While still in high school Carver matured into a jack of all trades for IWE. He would help manage the company’s social media, and he anchored the backstage promo videos for YouTube. He continued his ring announcing duties.
More importantly, he got involved with booking and card building. Carver said that learning on the job and having to work in chaotic situations like when wrestlers cancelled a booking was invaluable experience for him.
Going into his senior year of high school Carver was itching to put on a show of his own and put his life on hold to do it.
“You just get to a point where I’m in my senior year of high school and I budgeted out [a show],” Carver said. “I didn’t want to wait on this. I knew what I wanted to do and it seemed ludicrous to wait longer to do something I knew I could get done. Senior year I basically put everything on the back burner and saved money so I could get it off the ground as soon as possible. We got lucky and turned a pretty good profit the first show.”
So on September 12, 2015 Carver ran his first wrestling show in Brewer, Maine: Stage One. Limitless Wrestling was born.

Two strong shows got Limitless off the ground, and Under Fire was the night where everything blew up for Carver and his promotion. A lot of that can be attributed to Beyond Wrestling and its promoter Drew Cordeiro.
Cordeiro has built Beyond into one of the top independent companies in the country and can say that current NXT signings Donovan Dijak, Abbey Laith, and Oney Lorcan all got their big break in a Beyond ring. Carver was a fan of Beyond and he struck up a relationship with Cordeiro several years back.
“Randy used to come to the shows,” Cordeiro said. “When we did ur first ever studio taping that we some fans in for [Tournament for Tomorrow 2], he and his mom came. To have the chance to talk to Randy and his mom you could tell he was a passionate guy. Just in my brief interactions with him he seemed like someone that had a good head on his shoulders.”
Cordeiro helped coordinate travel for Hero and Sabre. The match was a success and since then it’s been a revolving door of top names coming to Limitless. JT Dunn has become a regular, as has AR Fox. Cody Rhodes, Super Crazy, and Rey Fenix have all wrestled there. Ricochet and Matt Sydal put on a classic earlier this year.
“I was extremely lucky to form a great working relationship with Drew Cordeiro from Beyond Wrestling early on,” Carver said. “That match wouldn’t have happened without Beyond Wrestling.”
But any company, given the right amount of money, can book the big names. Limitless has done the hard work of building local Maine and New England wrestlers into main-event caliber stars that put on big matches each and every show.

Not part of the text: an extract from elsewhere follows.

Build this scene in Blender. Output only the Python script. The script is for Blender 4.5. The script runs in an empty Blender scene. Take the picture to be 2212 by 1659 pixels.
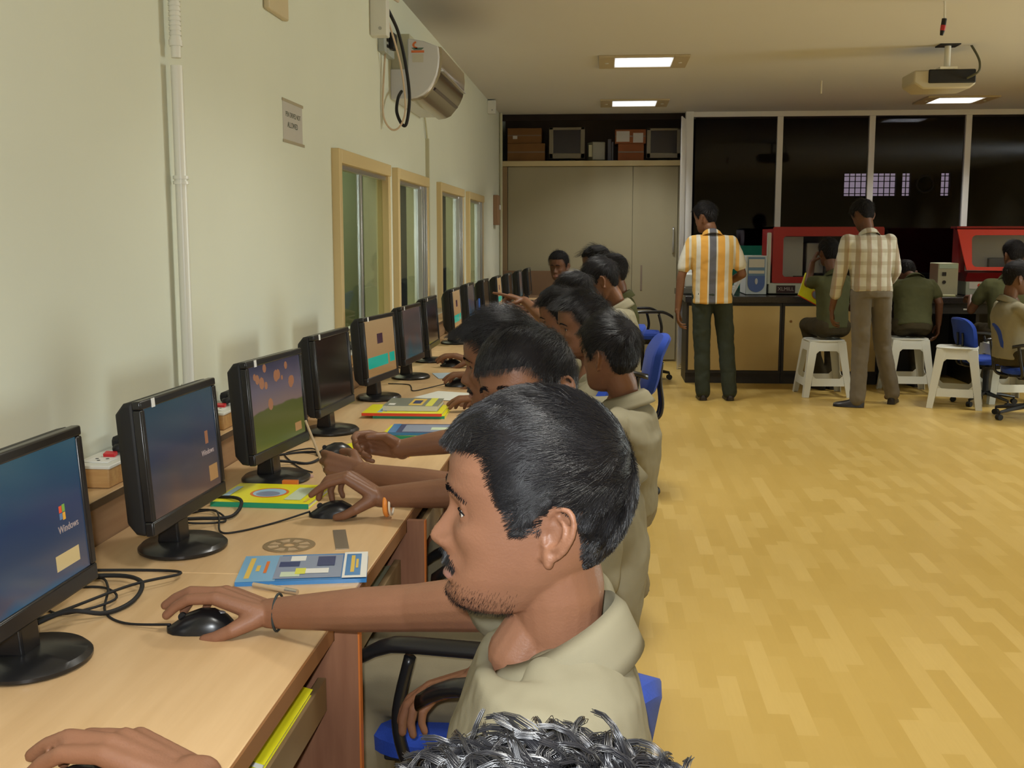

That very first night in that small room in Brewer both Ace Romero and Anthony Greene wrestled. Danger Kid and Adian Aggro helped build the ring. Romero was actually in the main event.
Now, this weekend Romero and Greene go one on one in the main event of Limitless’ second anniversary show, and Danger & Aggro, now part of the Maine State Posse, will wrestle in a trios match that features Joey Ryan.
The card will feature Dunn, Fox, Joey Janela, Jack Swagger and other stars from TV. But the headlining match is two locals, including the Maine-born Romero. That’s a testament to how much Carver has committed to building up the local wrestlers into bona fide stars that can pack a room of 500 fans.
“From the start it was building the homegrown talent and mixing in with the more well-known talent,” Romero said. “The big thing Randy wanted to was build his own talent from the ground up. He wanted us to get the opportunity we hadn’t gotten anywhere else. Now we’re main eventing the two year anniversary.”
Beyond the stars, Limitless has become a place for Brian Fury’s trainees to work and wrestle in big spots. Fury, the lead coach at the New England Pro Wrestling who has trained the likes of Dijak, Sasha Banks, Kofi Kingston, Greene and others, said that Limitless is a proving ground for anyone and everyone and loves seeing his trainees get a shot.
“I love it when people I have trained succeed anywhere,” Fury said. “Limitless is great because they have a chance to test themselves against some of the best in the world to see how they matchup.”
The proof is in the pudding for Limitless as the anniversary show is expected to sell out and culminate the feud between Greene and Romero. It would be easy to look down the card and move a “bigger” match into the main event, like Jack Swagger vs AR Fox or Joey Janela vs JT Dunn, but the true big names are the ones tasked with closing the show.
“It’s guys like Ace Romero, Anthony Greene, Maine State Posse those are the year one guys that built Limitless Wrestling,” Carver said. “I don’t see how we could abandon that. They’re all attractions, in my head. I say this to the locker room before shows, we’re building this together. It’s not just the names coming in for the first time like a Cody or a Ricochet, and it’s not just the locals that are here every night. Everyone who comes through is just as instrumental as building this as the next person.”

Two years in and the sky is limitless for Randy Carver. His company has gone from running in front of 100 people in Central Maine to working in front of sellout crowds in the Portland area every show.
With a strong stable of local wrestlers, and a laundry list of international stars coming in to perform, Limitless Wrestling can go as high as Carver wants to take it.
“Randy’s hungry. He wanted to end the stereotype of Maine being a bad wrestling scene,” Romero said. “To do that he brought in top talent to mix with the local talent and put on the best show Maine has ever seen.
“I don’t know what comes next, but the work doesn’t stop. The work’s going to get harder. Everyone on the roster is hungry, and the fact that we’re getting 400, 500 people in attendance that’s something major for us. We don’t ever want to lose that. We’re ready for it.”